A retirada dos territórios ocupados por Israel na faixa de Gaza e parte da Cisjordânia demonstrou a vigência do debate sobre o sionismo [movimento que prega o estabelecimento de uma nação judaica no mesmo local onde viveram os ancestrais do povo judeu], afirma Yossi Goldstein, PhD em judaísmo contemporâneo pela Universidade Hebraica de Jerusalém.

Em entrevista exclusiva à Folha Online, por e-mail, o acadêmico diz que o verdadeiro perigo para a identidade judaica é "a apatia de muitos ou a indiferença de tantos outros [das comunidades espalhadas pelo mundo quanto ao Estado de Israel]".

Goldstein, que nasceu na Argentina, é professor do Centro Melton de Educação Judaica da Universidade Hebraica, em Jerusalém. Nesta segunda-feira, ele ministra palestra no colégio Bialik (r. Simão Álvares, 680, Pinheiros, zona oeste de SP).

Na visão do professor, foi desse modo [com apatia ou indiferença] que os descendentes da Diáspora observaram o processo de desocupação perpetrado recentemente por Israel. Ele afirma que isso se deve a uma "identificação passiva com os governos do Estado de Israel ou por identificação com toda proposta que abra as portas à renovação do processo de paz".

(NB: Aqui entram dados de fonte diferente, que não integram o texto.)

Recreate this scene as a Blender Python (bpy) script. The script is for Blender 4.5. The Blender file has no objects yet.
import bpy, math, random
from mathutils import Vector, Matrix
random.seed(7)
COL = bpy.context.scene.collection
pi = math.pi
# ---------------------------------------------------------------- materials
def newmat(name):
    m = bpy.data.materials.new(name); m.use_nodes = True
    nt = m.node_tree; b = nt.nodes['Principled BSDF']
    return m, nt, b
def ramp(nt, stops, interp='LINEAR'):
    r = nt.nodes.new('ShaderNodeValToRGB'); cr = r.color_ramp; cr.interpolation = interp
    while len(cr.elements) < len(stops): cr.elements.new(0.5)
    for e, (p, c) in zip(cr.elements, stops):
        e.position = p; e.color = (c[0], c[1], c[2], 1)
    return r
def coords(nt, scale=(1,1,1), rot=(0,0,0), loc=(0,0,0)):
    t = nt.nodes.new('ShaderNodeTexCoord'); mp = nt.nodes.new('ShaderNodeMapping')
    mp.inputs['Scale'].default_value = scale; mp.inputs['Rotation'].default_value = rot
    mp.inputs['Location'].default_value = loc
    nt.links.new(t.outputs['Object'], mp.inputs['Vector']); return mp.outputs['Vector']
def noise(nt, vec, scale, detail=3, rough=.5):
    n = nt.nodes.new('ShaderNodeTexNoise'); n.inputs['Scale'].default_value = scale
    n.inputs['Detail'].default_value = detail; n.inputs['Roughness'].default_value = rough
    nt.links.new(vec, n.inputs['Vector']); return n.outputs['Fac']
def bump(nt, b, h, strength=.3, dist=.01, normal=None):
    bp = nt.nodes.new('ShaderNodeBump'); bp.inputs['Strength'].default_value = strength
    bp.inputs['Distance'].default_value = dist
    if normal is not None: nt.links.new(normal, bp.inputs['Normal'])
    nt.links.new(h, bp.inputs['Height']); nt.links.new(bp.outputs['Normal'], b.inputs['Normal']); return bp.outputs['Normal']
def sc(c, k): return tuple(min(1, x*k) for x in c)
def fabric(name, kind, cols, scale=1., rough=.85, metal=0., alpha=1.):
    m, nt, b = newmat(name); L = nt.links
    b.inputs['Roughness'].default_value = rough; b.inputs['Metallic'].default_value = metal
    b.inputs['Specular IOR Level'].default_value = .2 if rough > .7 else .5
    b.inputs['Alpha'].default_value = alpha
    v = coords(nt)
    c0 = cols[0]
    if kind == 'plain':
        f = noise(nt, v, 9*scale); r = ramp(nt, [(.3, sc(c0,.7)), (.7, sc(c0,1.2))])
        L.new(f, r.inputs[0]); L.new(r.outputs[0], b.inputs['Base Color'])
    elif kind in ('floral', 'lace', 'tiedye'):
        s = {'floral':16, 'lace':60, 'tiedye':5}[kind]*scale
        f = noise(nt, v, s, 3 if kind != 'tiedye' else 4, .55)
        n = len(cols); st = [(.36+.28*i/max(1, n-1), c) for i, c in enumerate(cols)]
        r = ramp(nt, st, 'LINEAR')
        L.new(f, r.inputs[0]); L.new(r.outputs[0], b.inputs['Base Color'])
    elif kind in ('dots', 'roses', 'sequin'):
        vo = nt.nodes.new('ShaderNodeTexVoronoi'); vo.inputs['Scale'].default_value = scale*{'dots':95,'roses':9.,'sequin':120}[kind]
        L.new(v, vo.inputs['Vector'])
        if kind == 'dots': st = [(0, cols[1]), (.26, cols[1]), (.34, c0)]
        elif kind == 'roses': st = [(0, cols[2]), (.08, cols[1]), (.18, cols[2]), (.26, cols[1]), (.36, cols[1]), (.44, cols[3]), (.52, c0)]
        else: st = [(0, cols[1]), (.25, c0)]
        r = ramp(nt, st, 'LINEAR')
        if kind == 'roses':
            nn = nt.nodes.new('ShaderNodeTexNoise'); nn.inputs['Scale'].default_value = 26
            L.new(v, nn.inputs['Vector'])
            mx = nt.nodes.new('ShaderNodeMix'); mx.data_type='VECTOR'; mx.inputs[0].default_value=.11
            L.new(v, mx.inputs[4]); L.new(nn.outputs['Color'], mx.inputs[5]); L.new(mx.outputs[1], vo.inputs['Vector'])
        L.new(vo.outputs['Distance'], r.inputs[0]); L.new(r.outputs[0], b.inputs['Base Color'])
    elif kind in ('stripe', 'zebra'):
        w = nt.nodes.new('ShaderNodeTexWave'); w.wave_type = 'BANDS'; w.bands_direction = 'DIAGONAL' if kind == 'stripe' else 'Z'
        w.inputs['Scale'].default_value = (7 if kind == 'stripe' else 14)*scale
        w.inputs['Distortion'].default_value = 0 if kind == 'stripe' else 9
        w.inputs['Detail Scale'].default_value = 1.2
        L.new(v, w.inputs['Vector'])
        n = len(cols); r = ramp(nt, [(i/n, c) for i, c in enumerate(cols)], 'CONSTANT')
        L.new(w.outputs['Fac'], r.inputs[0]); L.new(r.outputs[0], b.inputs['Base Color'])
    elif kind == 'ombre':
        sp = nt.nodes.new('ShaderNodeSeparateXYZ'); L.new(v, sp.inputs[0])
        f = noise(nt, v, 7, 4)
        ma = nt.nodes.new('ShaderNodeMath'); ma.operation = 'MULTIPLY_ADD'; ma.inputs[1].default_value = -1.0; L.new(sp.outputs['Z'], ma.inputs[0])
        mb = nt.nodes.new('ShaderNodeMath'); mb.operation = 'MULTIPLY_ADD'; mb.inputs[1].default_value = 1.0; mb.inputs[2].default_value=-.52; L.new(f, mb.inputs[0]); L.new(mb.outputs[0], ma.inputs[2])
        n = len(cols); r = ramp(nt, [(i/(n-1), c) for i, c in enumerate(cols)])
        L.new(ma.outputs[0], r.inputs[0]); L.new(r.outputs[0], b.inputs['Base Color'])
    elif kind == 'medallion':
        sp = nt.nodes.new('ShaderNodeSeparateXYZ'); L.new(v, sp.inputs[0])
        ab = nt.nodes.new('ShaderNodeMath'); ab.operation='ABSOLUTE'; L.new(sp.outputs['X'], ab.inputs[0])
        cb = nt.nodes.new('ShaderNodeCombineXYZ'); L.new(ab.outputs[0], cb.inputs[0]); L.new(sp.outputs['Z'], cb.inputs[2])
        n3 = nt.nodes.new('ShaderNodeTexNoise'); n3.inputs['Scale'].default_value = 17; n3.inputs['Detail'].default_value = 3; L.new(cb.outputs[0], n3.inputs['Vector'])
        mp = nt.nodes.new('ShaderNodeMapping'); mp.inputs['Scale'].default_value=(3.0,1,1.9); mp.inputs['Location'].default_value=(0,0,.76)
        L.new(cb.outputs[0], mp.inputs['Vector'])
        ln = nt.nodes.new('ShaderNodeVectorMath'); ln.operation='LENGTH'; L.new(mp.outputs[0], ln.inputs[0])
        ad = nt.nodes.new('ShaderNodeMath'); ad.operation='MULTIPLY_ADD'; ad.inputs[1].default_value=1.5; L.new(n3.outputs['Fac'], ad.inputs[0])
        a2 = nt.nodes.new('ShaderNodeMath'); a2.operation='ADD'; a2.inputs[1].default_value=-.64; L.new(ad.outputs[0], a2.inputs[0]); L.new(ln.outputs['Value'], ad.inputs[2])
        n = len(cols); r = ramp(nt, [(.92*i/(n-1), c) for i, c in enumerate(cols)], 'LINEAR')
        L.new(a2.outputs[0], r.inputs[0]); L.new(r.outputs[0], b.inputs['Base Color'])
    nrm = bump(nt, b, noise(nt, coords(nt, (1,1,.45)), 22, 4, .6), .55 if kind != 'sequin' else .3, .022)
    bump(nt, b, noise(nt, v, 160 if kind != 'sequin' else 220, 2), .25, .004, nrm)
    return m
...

Segundo o professor, o "muro de proteção" [barreira construída por Israel sob alegação de impedir a entrada de terroristas palestinos em território israelense. Os palestinos classificam a barreira como um ato separatista. A construção é condenada pela comunidade internacional] "é uma reação, não só do premiê Sharon [Arie], aos atentados suicidas fundamentalistas, um ato de autodefesa".

Leia íntegra da entrevista concedida por Yossi Goldstein à Folha Online.

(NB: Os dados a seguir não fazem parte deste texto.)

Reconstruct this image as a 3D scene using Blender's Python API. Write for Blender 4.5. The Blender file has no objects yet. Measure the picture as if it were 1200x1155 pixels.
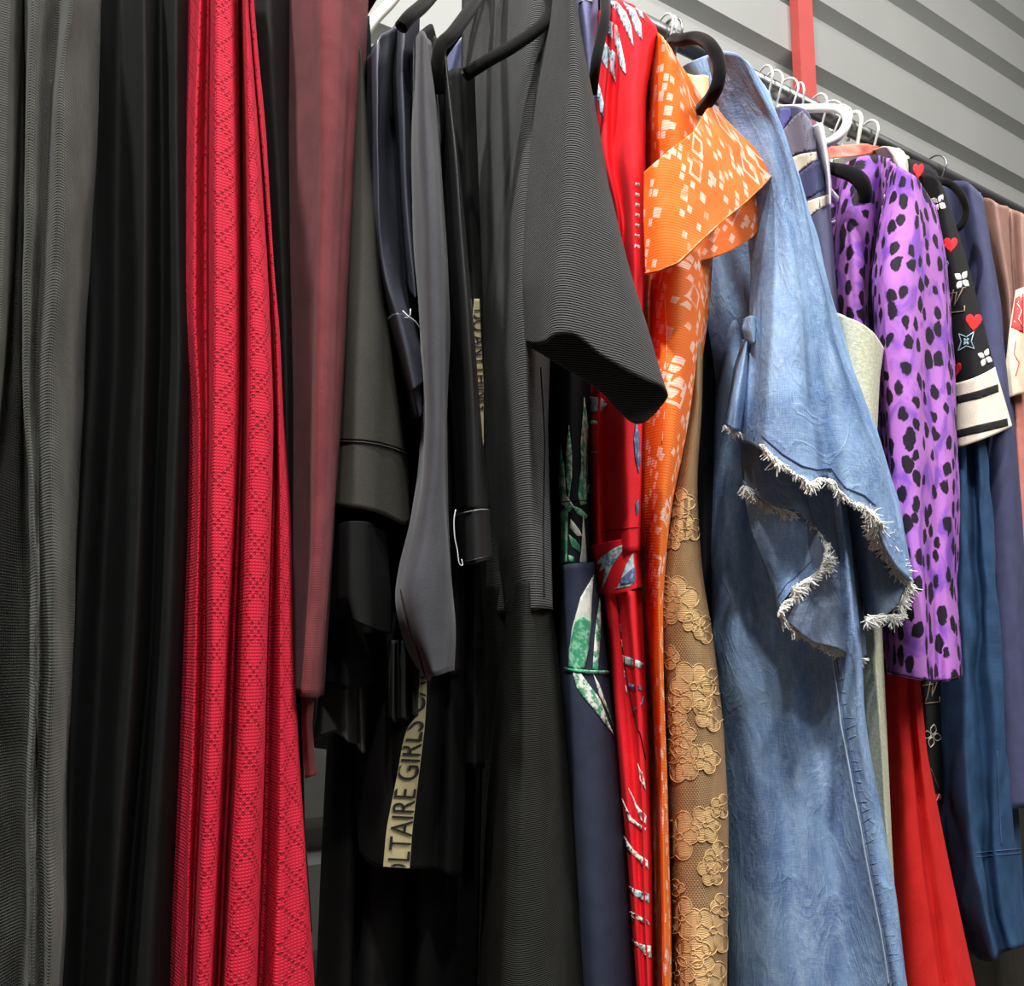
import bpy, bmesh, math, random
from mathutils import Vector, noise, geometry, Matrix
from mathutils.bvhtree import BVHTree
import numpy as np
random.seed(7)
S = bpy.context.scene
COL = S.collection
# ------------------------------------------------------------------ camera
F = 1200.0; CX, CY = 600.0, 577.5
PSI = math.radians(53); PIT = math.radians(8.7)
CAMZ = 1.32
FW = Vector((math.cos(PSI)*math.cos(PIT), math.sin(PSI)*math.cos(PIT), math.sin(PIT)))
RT = Vector((math.sin(PSI), -math.cos(PSI), 0))
UP = RT.cross(FW)
C0 = Vector((0, 0, CAMZ))
cam = bpy.data.objects.new('camera', bpy.data.cameras.new('camera')); COL.objects.link(cam)
cam.data.sensor_width = 36; cam.data.lens = 36*F/1200; cam.data.sensor_fit = 'HORIZONTAL'
cam.data.clip_start = .02
R3 = Matrix((RT, UP, -FW)).transposed()
cam.matrix_world = Matrix.Translation(C0) @ R3.to_4x4()
S.camera = cam
def ray(x, y): return (FW + RT*((x-CX)/F) + UP*((CY-y)/F))
def P(x, y, Y):                                # a point seen at x, y on the upright plane Y metres out
    r = ray(x, y); return C0 + r*(Y/r.y)
RAILY = .85
# ------------------------------------------------------------------ node helper
class NT:
    def __init__(s, name, rough=.85, spec=.25):
        s.m = bpy.data.materials.new(name); s.m.use_nodes = True
        s.t = s.m.node_tree; s.b = s.t.nodes['Principled BSDF']
        s.b.inputs['Roughness'].default_value = rough
        s.b.inputs['Specular IOR Level'].default_value = spec
        s._uv = None
    def n(s, typ, **kw):
        nd = s.t.nodes.new(typ)
        for k, v in kw.items(): setattr(nd, k, v)
        return nd
    def put(s, inp, v):
        if isinstance(v, bpy.types.NodeSocket): s.t.links.new(v, inp)
        elif isinstance(v, (tuple, list)) and len(v) == 3 and inp.type == 'RGBA': inp.default_value = (*v, 1)
        else: inp.default_value = v
    def M(s, op, a, b=0.0, c=0.0):
        nd = s.n('ShaderNodeMath', operation=op)
        s.put(nd.inputs[0], a); s.put(nd.inputs[1], b); s.put(nd.inputs[2], c)
        return nd.outputs[0]
    @property
    def uv(s):
        if s._uv is None: s._uv = s.n('ShaderNodeTexCoord').outputs['UV']
        return s._uv
    @property
    def ob(s): return s.n('ShaderNodeTexCoord').outputs['Object']
    def map(s, sc=(1,1,1), rot=0, vec=None):
        nd = s.n('ShaderNodeMapping'); s.put(nd.inputs['Vector'], vec or s.uv)
        nd.inputs['Scale'].default_value = sc; nd.inputs['Rotation'].default_value = (0,0,rot)
        return nd.outputs[0]
    def noise(s, vec, scale=5, detail=3, rough=.55, dist=0):
        nd = s.n('ShaderNodeTexNoise'); s.put(nd.inputs['Vector'], vec)
        nd.inputs['Scale'].default_value = scale; nd.inputs['Detail'].default_value = detail
        nd.inputs['Roughness'].default_value = rough; nd.inputs['Distortion'].default_value = dist
        return nd.outputs['Fac']
    def wave(s, vec, scale, d='X', dist=0):
        nd = s.n('ShaderNodeTexWave', bands_direction=d); s.put(nd.inputs['Vector'], vec)
        nd.inputs['Scale'].default_value = scale; nd.inputs['Distortion'].default_value = dist
        return nd.outputs['Fac']
    def ramp(s, f, lo, hi):
        nd = s.n('ShaderNodeMapRange', interpolation_type='SMOOTHSTEP'); s.put(nd.inputs[0], f)
        nd.inputs[1].default_value = lo; nd.inputs[2].default_value = hi
        return nd.outputs[0]
    def mix(s, f, a, b):
        nd = s.n('ShaderNodeMix', data_type='RGBA'); s.put(nd.inputs[0], f)
        s.put(nd.inputs[6], a); s.put(nd.inputs[7], b); return nd.outputs[2]
    def sep(s, v):
        nd = s.n('ShaderNodeSeparateXYZ'); s.put(nd.inputs[0], v); return nd.outputs
    def color(s, c): s.put(s.b.inputs['Base Color'], c)
    def bump(s, h, st=.3, dist=.001):
        nd = s.n('ShaderNodeBump'); s.put(nd.inputs['Height'], h)
        nd.inputs['Strength'].default_value = st; nd.inputs['Distance'].default_value = dist
        s.t.links.new(nd.outputs[0], s.b.inputs['Normal'])
def c8(r, g, b):
    f = lambda v: (v/255/12.92 if v/255 < .04045 else ((v/255+.055)/1.055)**2.4)
    return (f(r), f(g), f(b))
def plain(name, c, rough=.5, spec=.4, metal=0):
    t = NT(name, rough, spec); t.color(c); t.b.inputs['Metallic'].default_value = metal; return t.m
def fabric(name, c, rough=.85, spec=.2, rib=None, dist=.0008, ribdir='Y', ribst=.5, c2=None, msc=40, sheen=0, crease=0, ribcol=.25):
    t = NT(name, rough, spec)
    n1 = t.noise(t.map((1,1,1)), msc, 4)
    col = t.mix(t.ramp(n1, .35, .65), c, c2 or tuple(v*1.2 for v in c))
    h = t.M('MULTIPLY', t.noise(t.uv, 900, 2), .35)
    if rib:
        if ribdir != 'XY': w = t.wave(t.uv, .314/rib, ribdir, .4)
        else: w = t.M('MULTIPLY', t.wave(t.uv, .314/rib, 'X'), t.wave(t.uv, .314/rib, 'Y'))
        h = t.M('ADD', h, w)
        col = t.mix(t.M('MULTIPLY', w, ribcol), col, tuple(v*2.2 for v in c))
    hn = t.noise(t.map((1,1,1)), 650, 2, .7)
    col = t.mix(t.M('MULTIPLY', t.ramp(hn, .4, .7), .35), col, tuple(v*1.7 for v in c))
    if crease:
        k = t.noise(t.map((1,.5,1), .5), 22, 5, .6, 1.2)
        h = t.M('ADD', h, t.M('MULTIPLY', k, crease))
    t.color(col); t.bump(h, ribst, dist)
    if sheen:
        t.b.inputs['Sheen Weight'].default_value = sheen; t.b.inputs['Sheen Roughness'].default_value = .4
    return t.m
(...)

Folha Online - Qual é o impacto no sentimento judaico atual a retirada na faixa de Gaza e na Cisjordânia? embora haja diversas linhas políticas e culturais em Israel, existe a percepção que o Estado perdeu força com a desocupação?

Yossi Goldstein -Antes de tudo não existe um sentimento judaico único, o povo judeu de hoje é muito complexo e diverso, assim que deveríamos falar de diferentes correntes e sentimentos. Em linhas gerais a diáspora judia ocidental, que em sua maior parte assimilou o mundo moderno e é caracterizada por identidades judaicas laicas ou tradicionalistas, mostrou apatia ou aceitação da retirada de Gaza e dos assentamentos do norte de Samaria ou Cisjordânia. Isso se deve a uma apatia ou identificação passiva com os governos do Estado de Israel ou por identificação com toda proposta que abra as portas à renovação do processo de paz e diminua as tensões étnicas não somente no Oriente Médio como também no mundo.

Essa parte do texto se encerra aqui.